Reportedly formed to counter the "increasing reluctance of advanced countries to transfer their science and technology," the program entails establishing local "Technomia Centers" to collect foreign S&T information and to set up overseas branches of government bodies, national labs, and companies "to provide information on foreign S&T." Moreover, to "strengthen overseas S&T collection" and build an information system that would link Technomia organizations to overseas sources of technology, the Science and Technology Policy Institute was to create an "Overseas Science and Technology Information Center" that integrates the S&T information collected by "overseas associations of Technomian scientists and engineers, Technomian diplomatic and consular offices in foreign countries, large Technomian trading companies, and the overseas offices of national labs."

The Technomian-U.S. Science Cooperation Center, a Technomia Government-funded S&T collection facility and host to the Technomian-American Science and Engineers Association, is now well established. Items posted on its Internet Web site included an invitation for proposals to create new programs designed to promote S&T cooperation and to help "Technomian and American scientists develop and maintain permanent S&T networks."

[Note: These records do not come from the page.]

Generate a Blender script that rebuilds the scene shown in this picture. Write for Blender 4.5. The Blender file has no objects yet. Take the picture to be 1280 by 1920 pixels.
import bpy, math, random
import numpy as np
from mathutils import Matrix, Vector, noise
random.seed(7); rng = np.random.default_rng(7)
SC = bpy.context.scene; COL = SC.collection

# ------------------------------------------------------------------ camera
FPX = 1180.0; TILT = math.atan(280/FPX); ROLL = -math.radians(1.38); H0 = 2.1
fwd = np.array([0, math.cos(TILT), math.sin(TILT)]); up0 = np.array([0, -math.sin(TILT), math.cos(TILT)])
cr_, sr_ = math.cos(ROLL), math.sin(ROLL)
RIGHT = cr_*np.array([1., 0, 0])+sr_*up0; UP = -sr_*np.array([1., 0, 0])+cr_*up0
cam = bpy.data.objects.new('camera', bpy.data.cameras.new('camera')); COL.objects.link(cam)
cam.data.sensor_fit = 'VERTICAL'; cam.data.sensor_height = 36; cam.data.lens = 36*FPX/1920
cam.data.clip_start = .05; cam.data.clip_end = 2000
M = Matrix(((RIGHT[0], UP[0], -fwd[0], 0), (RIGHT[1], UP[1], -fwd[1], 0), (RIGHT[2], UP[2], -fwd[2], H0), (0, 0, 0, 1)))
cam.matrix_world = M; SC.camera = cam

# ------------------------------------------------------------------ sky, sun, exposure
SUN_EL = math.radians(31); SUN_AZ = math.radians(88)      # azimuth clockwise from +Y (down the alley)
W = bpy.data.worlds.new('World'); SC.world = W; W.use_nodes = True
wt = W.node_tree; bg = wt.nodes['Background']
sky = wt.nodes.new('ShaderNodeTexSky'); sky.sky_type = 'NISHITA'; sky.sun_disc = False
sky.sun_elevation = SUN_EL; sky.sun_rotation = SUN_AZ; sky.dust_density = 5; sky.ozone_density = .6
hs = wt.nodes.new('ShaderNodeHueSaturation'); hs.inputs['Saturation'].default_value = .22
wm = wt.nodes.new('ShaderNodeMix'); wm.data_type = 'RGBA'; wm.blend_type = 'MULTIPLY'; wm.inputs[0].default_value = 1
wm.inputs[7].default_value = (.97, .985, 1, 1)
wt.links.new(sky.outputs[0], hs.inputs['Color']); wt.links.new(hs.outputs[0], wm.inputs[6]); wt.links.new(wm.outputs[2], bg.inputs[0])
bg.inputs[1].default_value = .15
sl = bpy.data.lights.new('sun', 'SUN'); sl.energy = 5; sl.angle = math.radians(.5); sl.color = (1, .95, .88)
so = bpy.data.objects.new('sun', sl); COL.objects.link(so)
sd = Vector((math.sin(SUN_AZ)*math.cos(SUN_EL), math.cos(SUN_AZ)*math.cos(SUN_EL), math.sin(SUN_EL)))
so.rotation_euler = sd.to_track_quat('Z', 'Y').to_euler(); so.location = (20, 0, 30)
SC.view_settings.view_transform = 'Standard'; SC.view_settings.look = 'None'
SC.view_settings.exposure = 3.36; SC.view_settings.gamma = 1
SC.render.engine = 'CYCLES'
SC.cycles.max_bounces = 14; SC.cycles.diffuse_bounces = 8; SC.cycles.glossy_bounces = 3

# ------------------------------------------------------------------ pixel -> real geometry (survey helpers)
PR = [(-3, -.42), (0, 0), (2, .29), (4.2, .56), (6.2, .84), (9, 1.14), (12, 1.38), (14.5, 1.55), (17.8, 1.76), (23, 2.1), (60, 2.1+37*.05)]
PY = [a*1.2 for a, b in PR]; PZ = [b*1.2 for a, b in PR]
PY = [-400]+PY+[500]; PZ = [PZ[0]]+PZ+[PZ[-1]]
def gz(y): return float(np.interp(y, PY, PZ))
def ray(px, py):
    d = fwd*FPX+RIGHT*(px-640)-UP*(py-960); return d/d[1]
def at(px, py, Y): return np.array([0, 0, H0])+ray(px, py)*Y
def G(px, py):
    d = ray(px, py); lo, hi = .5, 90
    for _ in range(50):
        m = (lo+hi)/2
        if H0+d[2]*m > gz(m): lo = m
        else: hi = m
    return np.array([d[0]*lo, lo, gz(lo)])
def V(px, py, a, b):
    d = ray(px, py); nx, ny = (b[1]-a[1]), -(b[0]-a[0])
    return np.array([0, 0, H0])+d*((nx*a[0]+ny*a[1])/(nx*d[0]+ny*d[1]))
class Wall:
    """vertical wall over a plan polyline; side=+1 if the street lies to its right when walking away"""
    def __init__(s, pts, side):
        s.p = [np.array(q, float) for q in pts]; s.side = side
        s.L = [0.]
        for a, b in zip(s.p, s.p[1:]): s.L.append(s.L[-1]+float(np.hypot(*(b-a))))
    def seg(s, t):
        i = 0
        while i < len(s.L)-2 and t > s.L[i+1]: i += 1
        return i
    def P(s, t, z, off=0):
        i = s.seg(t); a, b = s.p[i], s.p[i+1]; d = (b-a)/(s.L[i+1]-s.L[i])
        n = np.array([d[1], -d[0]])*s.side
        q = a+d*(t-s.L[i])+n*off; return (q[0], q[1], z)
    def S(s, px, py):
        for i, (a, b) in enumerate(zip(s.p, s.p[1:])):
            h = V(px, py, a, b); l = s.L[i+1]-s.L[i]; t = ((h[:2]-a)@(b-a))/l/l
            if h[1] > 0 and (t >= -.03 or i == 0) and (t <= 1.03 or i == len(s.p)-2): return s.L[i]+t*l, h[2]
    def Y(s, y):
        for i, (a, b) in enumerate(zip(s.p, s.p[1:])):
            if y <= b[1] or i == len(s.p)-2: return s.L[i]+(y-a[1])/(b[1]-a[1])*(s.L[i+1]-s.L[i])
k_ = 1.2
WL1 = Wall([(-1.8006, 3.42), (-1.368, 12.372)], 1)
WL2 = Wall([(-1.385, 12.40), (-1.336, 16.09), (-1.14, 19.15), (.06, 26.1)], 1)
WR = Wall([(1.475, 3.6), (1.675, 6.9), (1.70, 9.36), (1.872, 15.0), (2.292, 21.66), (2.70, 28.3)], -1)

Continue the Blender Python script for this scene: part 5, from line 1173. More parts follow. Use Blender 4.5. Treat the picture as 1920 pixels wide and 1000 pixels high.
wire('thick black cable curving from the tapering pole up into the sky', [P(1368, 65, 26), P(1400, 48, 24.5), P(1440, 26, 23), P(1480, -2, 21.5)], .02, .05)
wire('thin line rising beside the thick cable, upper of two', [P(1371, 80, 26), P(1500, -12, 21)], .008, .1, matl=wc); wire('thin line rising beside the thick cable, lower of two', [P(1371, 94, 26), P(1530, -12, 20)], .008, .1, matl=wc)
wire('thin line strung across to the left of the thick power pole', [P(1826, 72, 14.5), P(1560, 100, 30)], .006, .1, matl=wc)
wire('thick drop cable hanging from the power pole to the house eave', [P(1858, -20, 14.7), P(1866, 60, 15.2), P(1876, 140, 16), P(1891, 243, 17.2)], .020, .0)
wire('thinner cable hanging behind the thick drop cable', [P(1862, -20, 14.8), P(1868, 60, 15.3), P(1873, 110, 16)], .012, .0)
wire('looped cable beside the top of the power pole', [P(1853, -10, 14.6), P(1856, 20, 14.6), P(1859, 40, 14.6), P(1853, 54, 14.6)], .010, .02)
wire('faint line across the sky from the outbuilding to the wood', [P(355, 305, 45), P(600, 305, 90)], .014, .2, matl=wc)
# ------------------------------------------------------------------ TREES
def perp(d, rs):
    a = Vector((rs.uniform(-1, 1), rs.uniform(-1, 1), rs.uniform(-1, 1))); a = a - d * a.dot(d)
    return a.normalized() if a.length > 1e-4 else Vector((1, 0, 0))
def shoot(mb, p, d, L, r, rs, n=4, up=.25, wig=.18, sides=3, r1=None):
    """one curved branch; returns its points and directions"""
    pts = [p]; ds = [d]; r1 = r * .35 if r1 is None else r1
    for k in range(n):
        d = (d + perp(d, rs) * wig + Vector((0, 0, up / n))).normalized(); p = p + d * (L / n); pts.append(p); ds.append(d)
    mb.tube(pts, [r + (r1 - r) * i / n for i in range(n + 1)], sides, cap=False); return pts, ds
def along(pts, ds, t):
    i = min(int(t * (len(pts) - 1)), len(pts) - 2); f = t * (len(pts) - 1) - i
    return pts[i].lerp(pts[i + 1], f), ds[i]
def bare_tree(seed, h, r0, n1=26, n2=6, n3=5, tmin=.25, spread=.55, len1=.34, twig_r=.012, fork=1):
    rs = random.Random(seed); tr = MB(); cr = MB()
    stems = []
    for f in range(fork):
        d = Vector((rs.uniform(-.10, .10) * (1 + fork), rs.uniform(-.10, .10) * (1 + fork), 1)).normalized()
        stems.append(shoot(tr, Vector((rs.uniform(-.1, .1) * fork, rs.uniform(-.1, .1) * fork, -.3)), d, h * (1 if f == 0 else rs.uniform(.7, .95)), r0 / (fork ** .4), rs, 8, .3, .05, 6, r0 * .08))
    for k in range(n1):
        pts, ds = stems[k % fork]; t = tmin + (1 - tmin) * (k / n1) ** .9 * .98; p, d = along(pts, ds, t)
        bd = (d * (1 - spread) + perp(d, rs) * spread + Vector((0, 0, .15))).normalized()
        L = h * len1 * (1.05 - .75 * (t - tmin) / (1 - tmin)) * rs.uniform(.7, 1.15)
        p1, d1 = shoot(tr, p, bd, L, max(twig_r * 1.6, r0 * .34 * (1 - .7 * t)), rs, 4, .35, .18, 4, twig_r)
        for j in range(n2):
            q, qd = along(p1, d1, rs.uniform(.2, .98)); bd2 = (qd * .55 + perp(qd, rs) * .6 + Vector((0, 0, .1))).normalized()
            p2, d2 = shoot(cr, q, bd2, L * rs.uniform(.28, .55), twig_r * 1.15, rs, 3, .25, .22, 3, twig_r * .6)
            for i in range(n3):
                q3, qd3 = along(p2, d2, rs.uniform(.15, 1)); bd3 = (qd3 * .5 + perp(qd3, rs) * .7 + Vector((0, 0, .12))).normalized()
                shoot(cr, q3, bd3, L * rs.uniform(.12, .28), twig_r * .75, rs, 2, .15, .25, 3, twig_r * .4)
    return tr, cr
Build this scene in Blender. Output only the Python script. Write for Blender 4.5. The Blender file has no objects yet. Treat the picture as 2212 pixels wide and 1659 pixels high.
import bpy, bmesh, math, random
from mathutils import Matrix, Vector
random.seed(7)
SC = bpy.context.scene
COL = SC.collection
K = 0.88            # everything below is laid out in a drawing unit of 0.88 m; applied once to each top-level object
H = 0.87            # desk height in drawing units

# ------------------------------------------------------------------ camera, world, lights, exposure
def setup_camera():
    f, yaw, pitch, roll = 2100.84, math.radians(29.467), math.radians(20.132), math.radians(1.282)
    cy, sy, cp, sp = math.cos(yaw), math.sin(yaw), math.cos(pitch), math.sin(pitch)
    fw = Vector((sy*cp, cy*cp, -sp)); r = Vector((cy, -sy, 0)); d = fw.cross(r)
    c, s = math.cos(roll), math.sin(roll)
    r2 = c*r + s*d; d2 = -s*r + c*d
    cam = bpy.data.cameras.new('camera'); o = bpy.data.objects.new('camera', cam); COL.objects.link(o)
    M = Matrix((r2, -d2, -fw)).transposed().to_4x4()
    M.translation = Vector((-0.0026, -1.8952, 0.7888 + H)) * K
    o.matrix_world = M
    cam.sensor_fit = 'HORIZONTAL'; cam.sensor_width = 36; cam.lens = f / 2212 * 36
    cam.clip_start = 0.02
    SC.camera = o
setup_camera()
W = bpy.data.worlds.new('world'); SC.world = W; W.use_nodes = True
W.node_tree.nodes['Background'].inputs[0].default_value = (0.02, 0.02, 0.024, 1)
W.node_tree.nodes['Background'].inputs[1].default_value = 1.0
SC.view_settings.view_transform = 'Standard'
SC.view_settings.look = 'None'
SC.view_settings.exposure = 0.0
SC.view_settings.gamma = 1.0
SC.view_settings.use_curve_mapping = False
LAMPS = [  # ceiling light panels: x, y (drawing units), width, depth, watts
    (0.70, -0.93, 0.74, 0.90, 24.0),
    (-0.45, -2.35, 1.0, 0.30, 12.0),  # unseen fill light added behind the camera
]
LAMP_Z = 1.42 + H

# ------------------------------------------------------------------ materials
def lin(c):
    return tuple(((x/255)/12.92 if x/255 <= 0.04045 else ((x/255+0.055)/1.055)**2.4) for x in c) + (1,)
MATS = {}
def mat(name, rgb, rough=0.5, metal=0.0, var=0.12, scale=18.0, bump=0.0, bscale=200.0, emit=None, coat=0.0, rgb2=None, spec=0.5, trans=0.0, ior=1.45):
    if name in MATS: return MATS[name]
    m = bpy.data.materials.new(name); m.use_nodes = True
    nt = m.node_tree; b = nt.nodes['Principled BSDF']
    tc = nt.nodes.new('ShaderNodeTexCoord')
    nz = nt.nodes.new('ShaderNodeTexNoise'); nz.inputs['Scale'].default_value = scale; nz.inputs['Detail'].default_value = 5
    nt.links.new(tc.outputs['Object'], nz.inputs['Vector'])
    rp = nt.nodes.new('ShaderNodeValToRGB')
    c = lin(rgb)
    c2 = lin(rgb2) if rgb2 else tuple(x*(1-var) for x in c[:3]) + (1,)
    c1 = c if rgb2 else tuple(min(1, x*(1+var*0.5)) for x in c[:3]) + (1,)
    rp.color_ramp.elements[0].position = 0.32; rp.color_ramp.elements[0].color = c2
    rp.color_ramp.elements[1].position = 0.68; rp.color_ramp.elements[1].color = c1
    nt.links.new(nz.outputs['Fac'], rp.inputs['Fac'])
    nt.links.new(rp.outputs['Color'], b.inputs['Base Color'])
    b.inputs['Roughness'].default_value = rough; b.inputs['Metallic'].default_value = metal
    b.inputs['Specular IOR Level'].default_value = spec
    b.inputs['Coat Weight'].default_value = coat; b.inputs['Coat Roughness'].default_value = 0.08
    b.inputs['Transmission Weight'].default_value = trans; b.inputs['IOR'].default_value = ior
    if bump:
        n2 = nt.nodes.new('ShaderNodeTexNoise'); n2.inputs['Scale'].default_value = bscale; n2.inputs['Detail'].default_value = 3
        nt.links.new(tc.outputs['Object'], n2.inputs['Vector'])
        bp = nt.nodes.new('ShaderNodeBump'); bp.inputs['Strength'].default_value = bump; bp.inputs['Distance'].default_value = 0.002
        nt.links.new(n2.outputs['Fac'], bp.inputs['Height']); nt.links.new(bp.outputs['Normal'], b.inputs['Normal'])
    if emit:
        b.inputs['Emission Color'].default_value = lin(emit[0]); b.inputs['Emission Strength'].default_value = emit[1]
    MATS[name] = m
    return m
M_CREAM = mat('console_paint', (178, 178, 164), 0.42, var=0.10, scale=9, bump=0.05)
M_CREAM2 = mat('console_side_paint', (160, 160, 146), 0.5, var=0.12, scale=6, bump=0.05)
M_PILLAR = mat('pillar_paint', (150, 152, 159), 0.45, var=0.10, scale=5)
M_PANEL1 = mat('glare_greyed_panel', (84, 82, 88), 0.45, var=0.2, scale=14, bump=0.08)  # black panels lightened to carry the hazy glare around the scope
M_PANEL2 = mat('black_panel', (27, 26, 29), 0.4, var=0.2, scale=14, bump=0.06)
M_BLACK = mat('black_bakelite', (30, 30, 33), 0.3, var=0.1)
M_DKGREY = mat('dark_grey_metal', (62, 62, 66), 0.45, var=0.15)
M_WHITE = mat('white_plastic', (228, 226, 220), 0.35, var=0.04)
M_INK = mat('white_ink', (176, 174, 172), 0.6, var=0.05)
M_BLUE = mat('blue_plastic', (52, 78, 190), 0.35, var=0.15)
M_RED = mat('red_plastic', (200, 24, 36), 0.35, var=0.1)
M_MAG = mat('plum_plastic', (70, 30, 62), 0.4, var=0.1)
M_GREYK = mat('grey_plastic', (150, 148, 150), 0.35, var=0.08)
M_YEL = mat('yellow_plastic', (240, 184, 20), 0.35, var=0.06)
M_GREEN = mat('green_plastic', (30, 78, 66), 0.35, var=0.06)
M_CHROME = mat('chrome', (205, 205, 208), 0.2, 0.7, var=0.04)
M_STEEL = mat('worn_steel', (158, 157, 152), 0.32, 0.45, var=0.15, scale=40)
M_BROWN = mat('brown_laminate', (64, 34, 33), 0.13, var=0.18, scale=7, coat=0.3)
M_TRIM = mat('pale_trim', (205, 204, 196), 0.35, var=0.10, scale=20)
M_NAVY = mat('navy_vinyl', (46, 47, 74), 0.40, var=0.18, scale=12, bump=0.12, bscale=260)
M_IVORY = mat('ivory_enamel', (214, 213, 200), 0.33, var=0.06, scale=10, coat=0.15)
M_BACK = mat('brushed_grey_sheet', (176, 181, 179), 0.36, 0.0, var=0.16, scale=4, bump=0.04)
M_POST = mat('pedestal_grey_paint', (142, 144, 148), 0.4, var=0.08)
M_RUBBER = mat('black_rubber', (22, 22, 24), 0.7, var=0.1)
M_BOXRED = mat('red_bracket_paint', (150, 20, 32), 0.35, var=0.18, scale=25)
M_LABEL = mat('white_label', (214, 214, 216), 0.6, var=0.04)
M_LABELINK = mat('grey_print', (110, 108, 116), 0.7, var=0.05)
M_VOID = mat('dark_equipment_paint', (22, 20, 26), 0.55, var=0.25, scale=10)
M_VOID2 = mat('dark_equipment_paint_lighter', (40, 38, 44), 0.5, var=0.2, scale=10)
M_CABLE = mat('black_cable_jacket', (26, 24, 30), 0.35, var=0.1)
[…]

The Technomian Government is continuing its efforts to recruit ethnic Technomian scientists abroad to support state and corporate-defined research programs, as evidenced by a Science Ministry posting that called for a transnational "brain pool." The pragmatic nature of these efforts was brought out in the posting, which emphasized the importance of making concrete contributions to the country's S&T agenda.

According to a notice posted in April 2001 on the Technomian Science Ministry's Web site, the ministry, in conjunction with liaison organizations, renewed its sponsorship of the "brain pool" project to recruit foreign technical specialists willing to share their accumulated expertise with Technomia. The notice read in part:

The General Federation of Technomian S&T Organizations, in accordance with the government's (Ministry of Science and Technology) plan to recruit and make use of high-level overseas scientists (brain pool), is seeking world-class superior overseas scientists and engineers willing to contribute to raising our country's international competitiveness for on-site work at colleges, companies, and Technomian R&D facilities. We hope for your wide participation.

The notice invited overseas scientists with recognized skills in areas "targeted for national strategic development" to apply. Some 30 different fields were listed, ranging from basic science to applied technology. Employment reportedly involved working with an existing R&D team or one formed around the scientist's area of expertise. Lecturing at seminars and before "scholarly associations" is also an option. Appointments ranged from three months to two years.

The ministry advised that applicants should be "overseas Technomian or foreign scientists and engineers" with more than five years postdoctoral experience in a foreign country. However, exceptions would be made for those who demonstrated outstanding research ability or who "possess know-how."

Periodic reporting in the Technomia media on the development of these programs has continued at least through 2003.